According to the Iranian military official, the drone was “equipped with highly advanced surveillance, data gathering, electronic communication and radar systems,” saying that “this kind of plane has been designed to evade radar systems and from the view point of technology it is amongst the most recent types of advanced aircraft used by the U.S.”

“The technology used in this aircraft had already been used in B2 and F35 planes,” Hajizadeh added, saying the “aircraft is controlled and guided through satellite link and land stations in Afghanistan and the United States.”

“Military experts are well aware how precious the technological information of this drone is,” Fars quoted Hajizadeh as saying.

Iran scoffs at Obama request for US drone’s return

Islamic Republic says US downed drone is now its property, dismissive of Obama’s demand for UAV’s return. Obama ‘has forgotten that Iran’s airspace was violated,’ says Iranian spokesman


A US drone captured by Iran is now the “property” of the Islamic republic, Defense Minister Ahmad Vahidi said on Tuesday, dismissing a request by President Barack Obama for its return.

“The American espionage drone is now Iran’s property, and our country will decide what steps to take regarding it,” Vahidi was quoted as saying by the ISNA news agency.

“Instead of apologizing to the Iranian nation, it (the United States) is brazenly asking for the drone back,” Vahidi also said, according to another news agency, Mehr.

Iran “will not back down from defending the nation or its interests,” Vahidi declared.

Obama on Monday acknowledged that Iran was holding the reconnaissance drone — a bat-winged RQ-170 Sentinel — by saying: “We’ve asked for it back.

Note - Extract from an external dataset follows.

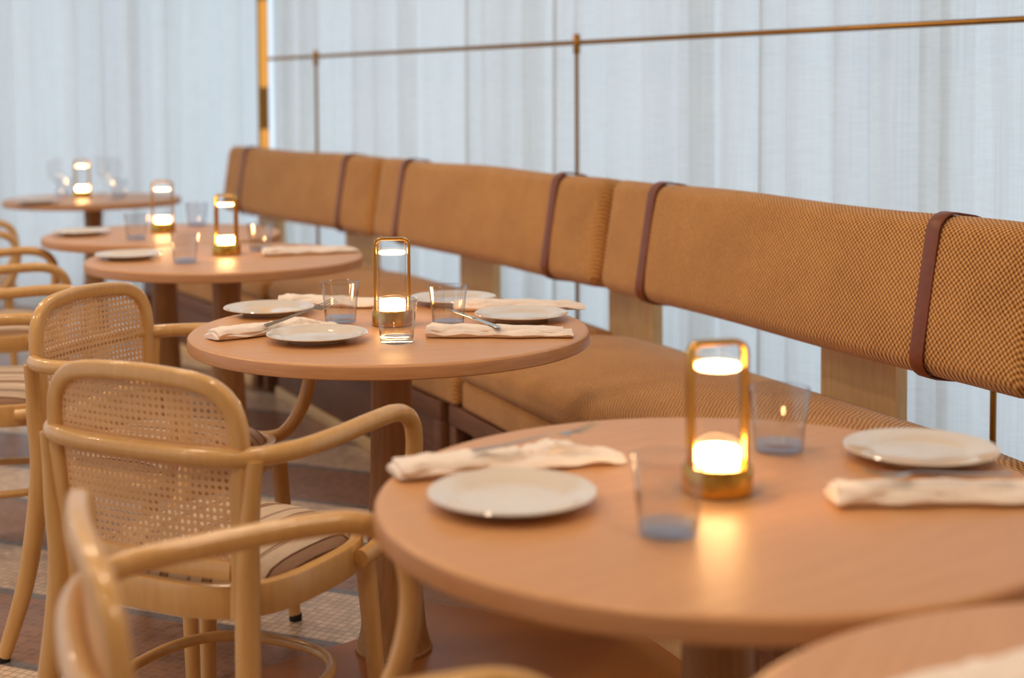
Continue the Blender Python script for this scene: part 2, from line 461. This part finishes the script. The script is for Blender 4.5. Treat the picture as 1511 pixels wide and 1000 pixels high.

We’ll see how the Iranians respond.”

Iran last week displayed on state television what it said was the drone. A lawmaker said the Islamic republic was unlocking the aircraft’s software and was going to reverse-engineer the drone.

Iran’s foreign ministry was similarly dismissive of Obama’s request.

“It seems he (Obama) has forgotten that Iran’s airspace was violated, spying operations were undertaken, international laws were violated and that Iran’s internal affairs were interfered with,” ministry spokesman Ramin Mehmanparast said Tuesday in his regular media briefing, according to Fars news agency.

“Instead of an official apology and admitting to this violation, they are making this request,” he said.

Iranian officials claimed a Revolutionary Guards cyber-warfare unit had hacked the aircraft’s controls and brought it down.

The head of Iran’s parliamentary national security committee, Parviz Sorouri, said on Monday that Iran was in the “final stages” of decoding the drone’s software and “our next action will be to reverse-engineer the aircraft.”

Obama, who gave the first official US confirmation that the drone was in Iran’s hands, shed no light on the plane’s mission or why it failed to return to its base in Afghanistan.

“With respect to the drone inside of Iran, I’m not going to comment on intelligence matters that are classified,” he said.

US Secretary of State Hillary Clinton had expressed doubt that Iran would agree to give back the drone.

“Given Iran’s behavior to date, we do not expect them to comply,” Clinton told reporters at a Monday press conference with British Foreign Secretary William Hague, with whom she discussed Iran.

Although the drone incident has handed Iran a propaganda coup, US Defense Secretary Leon Panetta voiced skepticism that Tehran would gain much of a technological advantage from the aircraft.

“It’s a little difficult to know just frankly how much they’re going to be able to get from having obtained those parts,” Panetta told reporters aboard a US military aircraft.   “I don’t know the conditions of those parts. I don’t know what state they’re in.”

Asked if Iran may have forced the plane down in a cyber-attack, Panetta said: “I don’t know.”